**WHAT YOU NEED TO DO**
Copy each line below in which the word "objects" occurs.

**COLLECTED MATERIAL**
###

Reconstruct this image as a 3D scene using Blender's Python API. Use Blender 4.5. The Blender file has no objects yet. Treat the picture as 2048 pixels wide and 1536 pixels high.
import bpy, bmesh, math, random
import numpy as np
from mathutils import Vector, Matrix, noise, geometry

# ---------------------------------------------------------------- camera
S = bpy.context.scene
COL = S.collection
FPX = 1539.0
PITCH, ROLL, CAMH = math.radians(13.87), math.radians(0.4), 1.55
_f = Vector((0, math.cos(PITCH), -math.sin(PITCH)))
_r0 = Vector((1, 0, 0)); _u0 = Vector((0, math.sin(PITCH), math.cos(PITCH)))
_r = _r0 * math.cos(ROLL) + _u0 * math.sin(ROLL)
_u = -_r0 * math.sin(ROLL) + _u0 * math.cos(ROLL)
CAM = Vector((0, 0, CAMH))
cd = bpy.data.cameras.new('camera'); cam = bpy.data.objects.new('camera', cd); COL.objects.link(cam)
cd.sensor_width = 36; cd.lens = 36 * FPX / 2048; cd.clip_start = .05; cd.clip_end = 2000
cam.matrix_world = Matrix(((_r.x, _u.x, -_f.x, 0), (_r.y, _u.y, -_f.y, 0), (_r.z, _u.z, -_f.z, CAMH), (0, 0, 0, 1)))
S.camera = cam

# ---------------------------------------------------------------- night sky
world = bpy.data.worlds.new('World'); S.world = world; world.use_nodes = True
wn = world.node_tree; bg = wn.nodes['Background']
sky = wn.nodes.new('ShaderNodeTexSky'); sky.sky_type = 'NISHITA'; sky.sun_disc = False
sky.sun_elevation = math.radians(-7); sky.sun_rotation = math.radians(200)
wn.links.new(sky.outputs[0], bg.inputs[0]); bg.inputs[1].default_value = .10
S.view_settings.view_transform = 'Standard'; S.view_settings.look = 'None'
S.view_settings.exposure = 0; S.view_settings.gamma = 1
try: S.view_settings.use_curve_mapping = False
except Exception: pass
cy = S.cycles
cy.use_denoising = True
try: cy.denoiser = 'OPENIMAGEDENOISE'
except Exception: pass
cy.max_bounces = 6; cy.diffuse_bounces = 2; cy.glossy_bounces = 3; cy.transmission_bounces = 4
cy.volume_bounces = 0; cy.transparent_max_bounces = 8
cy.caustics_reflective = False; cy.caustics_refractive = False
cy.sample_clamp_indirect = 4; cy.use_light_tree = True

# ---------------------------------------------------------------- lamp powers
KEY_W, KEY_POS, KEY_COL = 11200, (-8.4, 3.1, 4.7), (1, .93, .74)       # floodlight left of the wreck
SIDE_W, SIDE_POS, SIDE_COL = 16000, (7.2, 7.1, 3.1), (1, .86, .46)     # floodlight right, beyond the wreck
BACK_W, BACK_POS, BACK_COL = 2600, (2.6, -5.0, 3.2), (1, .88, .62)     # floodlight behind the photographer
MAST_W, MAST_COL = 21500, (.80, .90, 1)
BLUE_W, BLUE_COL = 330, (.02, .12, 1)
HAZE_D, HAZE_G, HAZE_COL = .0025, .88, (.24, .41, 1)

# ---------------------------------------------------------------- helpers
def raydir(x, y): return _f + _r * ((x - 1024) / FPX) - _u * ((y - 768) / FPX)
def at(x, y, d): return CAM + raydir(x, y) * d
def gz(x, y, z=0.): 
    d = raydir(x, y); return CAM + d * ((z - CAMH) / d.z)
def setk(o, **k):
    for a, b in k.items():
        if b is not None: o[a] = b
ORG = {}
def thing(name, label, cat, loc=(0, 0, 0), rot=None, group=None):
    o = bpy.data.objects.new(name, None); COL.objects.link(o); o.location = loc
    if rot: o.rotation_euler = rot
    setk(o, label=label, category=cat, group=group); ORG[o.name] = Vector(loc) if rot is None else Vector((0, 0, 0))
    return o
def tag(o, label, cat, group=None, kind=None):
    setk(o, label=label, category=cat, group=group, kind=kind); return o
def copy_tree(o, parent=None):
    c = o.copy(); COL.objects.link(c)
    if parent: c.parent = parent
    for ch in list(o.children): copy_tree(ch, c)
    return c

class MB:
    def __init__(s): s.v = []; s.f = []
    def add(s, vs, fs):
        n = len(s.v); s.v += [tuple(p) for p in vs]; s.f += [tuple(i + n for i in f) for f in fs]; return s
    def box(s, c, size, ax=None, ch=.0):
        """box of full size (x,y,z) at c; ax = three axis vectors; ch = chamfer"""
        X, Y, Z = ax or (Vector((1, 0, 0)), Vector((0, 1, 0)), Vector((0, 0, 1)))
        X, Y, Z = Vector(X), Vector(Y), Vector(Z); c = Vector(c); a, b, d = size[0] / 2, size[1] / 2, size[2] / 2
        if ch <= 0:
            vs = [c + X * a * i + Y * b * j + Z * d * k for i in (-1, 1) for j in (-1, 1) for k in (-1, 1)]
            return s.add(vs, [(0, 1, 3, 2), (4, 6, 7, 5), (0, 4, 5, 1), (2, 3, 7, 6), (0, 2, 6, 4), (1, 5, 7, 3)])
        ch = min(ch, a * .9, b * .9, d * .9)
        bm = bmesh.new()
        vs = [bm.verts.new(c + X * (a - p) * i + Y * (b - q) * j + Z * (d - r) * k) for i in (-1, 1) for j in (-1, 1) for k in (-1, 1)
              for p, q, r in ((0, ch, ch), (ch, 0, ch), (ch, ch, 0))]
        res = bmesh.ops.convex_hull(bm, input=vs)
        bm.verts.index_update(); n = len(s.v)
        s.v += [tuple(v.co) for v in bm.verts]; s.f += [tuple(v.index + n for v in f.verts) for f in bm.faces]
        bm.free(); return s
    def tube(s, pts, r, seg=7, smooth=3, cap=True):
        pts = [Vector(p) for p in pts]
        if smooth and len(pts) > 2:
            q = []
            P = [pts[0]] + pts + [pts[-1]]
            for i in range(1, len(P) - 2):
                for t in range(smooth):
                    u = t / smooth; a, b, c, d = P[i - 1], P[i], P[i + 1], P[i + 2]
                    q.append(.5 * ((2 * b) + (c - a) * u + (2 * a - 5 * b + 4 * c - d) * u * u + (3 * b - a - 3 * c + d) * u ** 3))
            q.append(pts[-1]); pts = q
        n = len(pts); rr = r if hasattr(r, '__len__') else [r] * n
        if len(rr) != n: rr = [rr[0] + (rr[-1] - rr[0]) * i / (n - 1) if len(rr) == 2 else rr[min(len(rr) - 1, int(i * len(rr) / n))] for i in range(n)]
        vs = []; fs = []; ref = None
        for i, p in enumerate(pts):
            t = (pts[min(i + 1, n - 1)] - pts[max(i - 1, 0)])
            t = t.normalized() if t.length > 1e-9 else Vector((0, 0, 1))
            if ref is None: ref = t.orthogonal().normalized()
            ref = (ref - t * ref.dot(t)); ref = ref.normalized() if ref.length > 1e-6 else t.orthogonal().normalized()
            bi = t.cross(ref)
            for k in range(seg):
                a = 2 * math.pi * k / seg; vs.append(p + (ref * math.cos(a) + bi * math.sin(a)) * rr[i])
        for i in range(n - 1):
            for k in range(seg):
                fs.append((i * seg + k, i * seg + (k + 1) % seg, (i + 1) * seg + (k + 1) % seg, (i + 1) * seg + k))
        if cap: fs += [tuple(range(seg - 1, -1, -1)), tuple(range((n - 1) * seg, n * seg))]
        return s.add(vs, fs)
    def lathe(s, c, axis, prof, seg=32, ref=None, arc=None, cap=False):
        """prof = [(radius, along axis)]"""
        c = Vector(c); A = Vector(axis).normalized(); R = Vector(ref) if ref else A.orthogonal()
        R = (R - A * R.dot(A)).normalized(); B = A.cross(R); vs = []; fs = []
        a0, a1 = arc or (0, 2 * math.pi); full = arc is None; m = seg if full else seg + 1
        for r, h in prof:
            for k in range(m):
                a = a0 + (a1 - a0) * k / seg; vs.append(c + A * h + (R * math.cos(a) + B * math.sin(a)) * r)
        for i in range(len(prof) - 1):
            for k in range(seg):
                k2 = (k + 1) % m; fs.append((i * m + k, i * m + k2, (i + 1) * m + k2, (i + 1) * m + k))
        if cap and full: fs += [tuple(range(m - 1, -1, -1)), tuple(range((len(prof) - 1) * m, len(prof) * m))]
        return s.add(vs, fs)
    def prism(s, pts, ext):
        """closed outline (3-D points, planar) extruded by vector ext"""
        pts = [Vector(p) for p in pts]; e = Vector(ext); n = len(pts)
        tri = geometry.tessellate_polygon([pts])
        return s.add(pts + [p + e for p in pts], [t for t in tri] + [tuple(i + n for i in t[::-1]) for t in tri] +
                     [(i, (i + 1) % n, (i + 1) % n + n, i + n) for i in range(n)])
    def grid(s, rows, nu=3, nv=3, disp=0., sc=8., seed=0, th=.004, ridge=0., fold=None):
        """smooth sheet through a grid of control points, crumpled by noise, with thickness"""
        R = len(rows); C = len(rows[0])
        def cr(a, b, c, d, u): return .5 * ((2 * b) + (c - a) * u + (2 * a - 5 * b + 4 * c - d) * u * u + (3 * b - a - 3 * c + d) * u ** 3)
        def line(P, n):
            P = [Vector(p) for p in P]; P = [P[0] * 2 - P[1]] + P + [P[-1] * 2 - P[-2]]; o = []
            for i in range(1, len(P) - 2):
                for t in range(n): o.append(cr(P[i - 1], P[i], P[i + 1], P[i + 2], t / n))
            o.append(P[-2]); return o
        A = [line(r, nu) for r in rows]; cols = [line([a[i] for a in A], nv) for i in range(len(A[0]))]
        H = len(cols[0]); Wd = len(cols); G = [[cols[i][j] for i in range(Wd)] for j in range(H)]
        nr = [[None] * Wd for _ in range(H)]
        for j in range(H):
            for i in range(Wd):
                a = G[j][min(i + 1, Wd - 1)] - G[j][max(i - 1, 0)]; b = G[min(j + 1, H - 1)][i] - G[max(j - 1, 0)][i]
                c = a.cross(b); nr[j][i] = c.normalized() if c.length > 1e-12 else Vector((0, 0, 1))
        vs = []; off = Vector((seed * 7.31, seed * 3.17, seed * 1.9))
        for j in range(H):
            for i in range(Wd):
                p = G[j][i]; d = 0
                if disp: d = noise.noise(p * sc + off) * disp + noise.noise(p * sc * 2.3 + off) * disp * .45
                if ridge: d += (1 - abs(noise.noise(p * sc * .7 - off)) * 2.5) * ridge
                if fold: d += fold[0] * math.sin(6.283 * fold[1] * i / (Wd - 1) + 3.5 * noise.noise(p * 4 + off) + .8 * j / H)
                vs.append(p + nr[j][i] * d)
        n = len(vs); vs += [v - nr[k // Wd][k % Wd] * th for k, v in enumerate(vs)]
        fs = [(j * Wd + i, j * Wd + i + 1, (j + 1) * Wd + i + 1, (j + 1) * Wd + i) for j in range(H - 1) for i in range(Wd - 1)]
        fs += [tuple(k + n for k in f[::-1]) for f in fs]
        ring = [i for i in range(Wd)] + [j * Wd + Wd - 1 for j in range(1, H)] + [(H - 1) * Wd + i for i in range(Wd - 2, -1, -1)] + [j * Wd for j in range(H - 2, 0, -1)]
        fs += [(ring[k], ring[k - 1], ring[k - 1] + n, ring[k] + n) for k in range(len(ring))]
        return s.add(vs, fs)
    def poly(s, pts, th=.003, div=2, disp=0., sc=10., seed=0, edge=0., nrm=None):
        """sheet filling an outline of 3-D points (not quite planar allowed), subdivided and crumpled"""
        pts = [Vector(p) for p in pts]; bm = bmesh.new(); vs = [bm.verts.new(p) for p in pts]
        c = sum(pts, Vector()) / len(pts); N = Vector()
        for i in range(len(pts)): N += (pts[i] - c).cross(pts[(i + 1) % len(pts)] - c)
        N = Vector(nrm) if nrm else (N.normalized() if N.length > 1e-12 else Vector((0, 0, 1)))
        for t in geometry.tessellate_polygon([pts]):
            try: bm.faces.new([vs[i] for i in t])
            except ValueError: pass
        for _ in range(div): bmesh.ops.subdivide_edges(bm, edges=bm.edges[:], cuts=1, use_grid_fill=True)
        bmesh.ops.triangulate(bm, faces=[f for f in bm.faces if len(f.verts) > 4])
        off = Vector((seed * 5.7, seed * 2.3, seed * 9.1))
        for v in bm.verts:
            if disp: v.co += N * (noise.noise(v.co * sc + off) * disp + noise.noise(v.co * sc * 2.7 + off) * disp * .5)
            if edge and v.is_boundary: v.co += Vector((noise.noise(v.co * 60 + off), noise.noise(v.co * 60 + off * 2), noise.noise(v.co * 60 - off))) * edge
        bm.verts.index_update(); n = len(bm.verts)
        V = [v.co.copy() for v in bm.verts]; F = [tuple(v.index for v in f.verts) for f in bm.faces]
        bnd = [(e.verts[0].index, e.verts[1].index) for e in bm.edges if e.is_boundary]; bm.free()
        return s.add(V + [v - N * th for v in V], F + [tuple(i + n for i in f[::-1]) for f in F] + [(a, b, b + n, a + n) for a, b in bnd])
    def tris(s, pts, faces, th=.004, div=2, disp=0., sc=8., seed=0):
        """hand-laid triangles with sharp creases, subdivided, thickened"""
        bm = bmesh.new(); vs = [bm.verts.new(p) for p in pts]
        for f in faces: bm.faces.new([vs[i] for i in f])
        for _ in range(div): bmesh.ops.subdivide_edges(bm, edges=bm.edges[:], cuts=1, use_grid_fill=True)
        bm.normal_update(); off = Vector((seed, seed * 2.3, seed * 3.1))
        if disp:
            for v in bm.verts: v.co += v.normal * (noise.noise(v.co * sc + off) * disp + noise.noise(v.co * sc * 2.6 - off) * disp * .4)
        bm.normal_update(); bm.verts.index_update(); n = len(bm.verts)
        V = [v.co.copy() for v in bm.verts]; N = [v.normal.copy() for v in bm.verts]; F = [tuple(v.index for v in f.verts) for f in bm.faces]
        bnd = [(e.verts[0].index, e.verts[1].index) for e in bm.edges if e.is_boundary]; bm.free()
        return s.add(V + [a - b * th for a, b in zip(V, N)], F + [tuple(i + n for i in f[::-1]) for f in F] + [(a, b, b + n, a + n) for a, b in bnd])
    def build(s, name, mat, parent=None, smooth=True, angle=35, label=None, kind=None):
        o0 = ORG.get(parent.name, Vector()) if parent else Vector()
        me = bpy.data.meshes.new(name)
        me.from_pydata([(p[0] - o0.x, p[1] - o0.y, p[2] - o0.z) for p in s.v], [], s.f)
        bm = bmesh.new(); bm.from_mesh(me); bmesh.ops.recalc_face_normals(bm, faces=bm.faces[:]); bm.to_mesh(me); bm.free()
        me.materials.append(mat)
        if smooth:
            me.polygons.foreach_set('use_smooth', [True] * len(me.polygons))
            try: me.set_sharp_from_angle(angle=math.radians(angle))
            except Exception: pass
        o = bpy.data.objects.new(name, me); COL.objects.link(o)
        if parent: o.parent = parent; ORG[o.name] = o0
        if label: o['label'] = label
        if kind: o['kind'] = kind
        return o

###

**ANSWER**
Reconstruct this image as a 3D scene using Blender's Python API. Use Blender 4.5. The Blender file has no objects yet. Treat the picture as 2048 pixels wide and 1536 pixels high.
cd = bpy.data.cameras.new('camera'); cam = bpy.data.objects.new('camera', cd); COL.objects.link(cam)
    o = bpy.data.objects.new(name, None); COL.objects.link(o); o.location = loc
    c = o.copy(); COL.objects.link(c)
        o = bpy.data.objects.new(name, me); COL.objects.link(o)